EXERCISE DESCRIPTION: Copy each line exactly. Drop every picture.

────────────────────────────────────────

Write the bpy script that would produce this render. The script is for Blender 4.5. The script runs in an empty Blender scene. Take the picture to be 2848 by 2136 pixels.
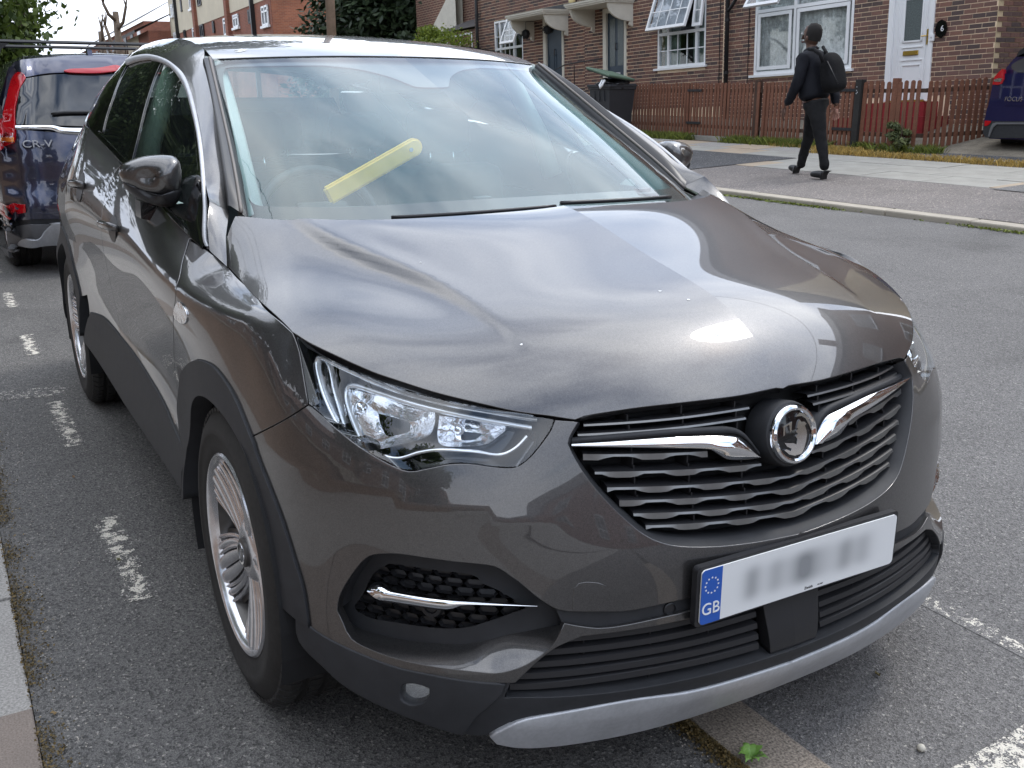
import bpy, bmesh, math, random
import numpy as np
from mathutils import Matrix, Vector
from mathutils.geometry import delaunay_2d_cdt
random.seed(7); np.random.seed(7)
S = bpy.context.scene
COL = S.collection
PI = math.pi
def R(d): return math.radians(d)
# ------------------------------------------------------------------ camera
CAM = np.array([2.1293, -1.3785, 1.3708]); YAW, PIT, ROL = R(150.1915), R(-16.3217), R(-.0825); FOC = 2768.42
def cdir(yaw, pit, rol):
    fw = np.array([math.cos(yaw)*math.cos(pit), math.sin(yaw)*math.cos(pit), math.sin(pit)])
    r = np.cross(fw, [0, 0, 1]); r /= np.linalg.norm(r); d = np.cross(fw, r)
    return fw, r*math.cos(rol)+d*math.sin(rol), -r*math.sin(rol)+d*math.cos(rol)
FW, RT, DN = cdir(YAW, PIT, ROL)
cd = bpy.data.cameras.new('camera'); cam = bpy.data.objects.new('camera', cd); COL.objects.link(cam)
cam.matrix_world = Matrix(((RT[0], -DN[0], -FW[0], CAM[0]), (RT[1], -DN[1], -FW[1], CAM[1]), (RT[2], -DN[2], -FW[2], CAM[2]), (0, 0, 0, 1)))
cd.sensor_width = 36; cd.lens = FOC/2848*36; cd.clip_start = .05; cd.clip_end = 600
S.camera = cam
# ------------------------------------------------------------------ world, sun, exposure
SUN_EL, SUN_AZ = 52, 100       # azimuth measured from +x towards +y
w = bpy.data.worlds.new('World'); S.world = w; w.use_nodes = True
nt = w.node_tree; nt.nodes.clear()
def nd(nt, t, **k):
    n = nt.nodes.new(t)
    for a, b in k.items(): setattr(n, a, b)
    return n
out = nd(nt, 'ShaderNodeOutputWorld'); bg = nd(nt, 'ShaderNodeBackground')
sky = nd(nt, 'ShaderNodeTexSky', sky_type='NISHITA', sun_disc=False)
sky.sun_elevation = R(SUN_EL); sky.sun_rotation = R(90-SUN_AZ); sky.altitude = 50; sky.dust_density = 1.5; sky.air_density = 1.2
tc = nd(nt, 'ShaderNodeTexCoord'); mp = nd(nt, 'ShaderNodeMapping'); mp.inputs['Scale'].default_value = (1, 1, 2.2)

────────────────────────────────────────

RESPONSE:
Write the bpy script that would produce this render. The script is for Blender 4.5. The script runs in an empty Blender scene. Take the picture to be 2848 by 2136 pixels.
import bpy, bmesh, math, random
import numpy as np
from mathutils import Matrix, Vector
from mathutils.geometry import delaunay_2d_cdt
random.seed(7); np.random.seed(7)
S = bpy.context.scene
COL = S.collection
PI = math.pi
def R(d): return math.radians(d)
# ------------------------------------------------------------------ camera
CAM = np.array([2.1293, -1.3785, 1.3708]); YAW, PIT, ROL = R(150.1915), R(-16.3217), R(-.0825); FOC = 2768.42
def cdir(yaw, pit, rol):
    fw = np.array([math.cos(yaw)*math.cos(pit), math.sin(yaw)*math.cos(pit), math.sin(pit)])
    r = np.cross(fw, [0, 0, 1]); r /= np.linalg.norm(r); d = np.cross(fw, r)
    return fw, r*math.cos(rol)+d*math.sin(rol), -r*math.sin(rol)+d*math.cos(rol)
FW, RT, DN = cdir(YAW, PIT, ROL)
cd = bpy.data.cameras.new('camera'); cam = bpy.data.objects.new('camera', cd); COL.objects.link(cam)
cam.matrix_world = Matrix(((RT[0], -DN[0], -FW[0], CAM[0]), (RT[1], -DN[1], -FW[1], CAM[1]), (RT[2], -DN[2], -FW[2], CAM[2]), (0, 0, 0, 1)))
cd.sensor_width = 36; cd.lens = FOC/2848*36; cd.clip_start = .05; cd.clip_end = 600
S.camera = cam
# ------------------------------------------------------------------ world, sun, exposure
SUN_EL, SUN_AZ = 52, 100       # azimuth measured from +x towards +y
w = bpy.data.worlds.new('World'); S.world = w; w.use_nodes = True
nt = w.node_tree; nt.nodes.clear()
def nd(nt, t, **k):
    n = nt.nodes.new(t)
    for a, b in k.items(): setattr(n, a, b)
    return n
out = nd(nt, 'ShaderNodeOutputWorld'); bg = nd(nt, 'ShaderNodeBackground')
sky = nd(nt, 'ShaderNodeTexSky', sky_type='NISHITA', sun_disc=False)
sky.sun_elevation = R(SUN_EL); sky.sun_rotation = R(90-SUN_AZ); sky.altitude = 50; sky.dust_density = 1.5; sky.air_density = 1.2
tc = nd(nt, 'ShaderNodeTexCoord'); mp = nd(nt, 'ShaderNodeMapping'); mp.inputs['Scale'].default_value = (1, 1, 2.2)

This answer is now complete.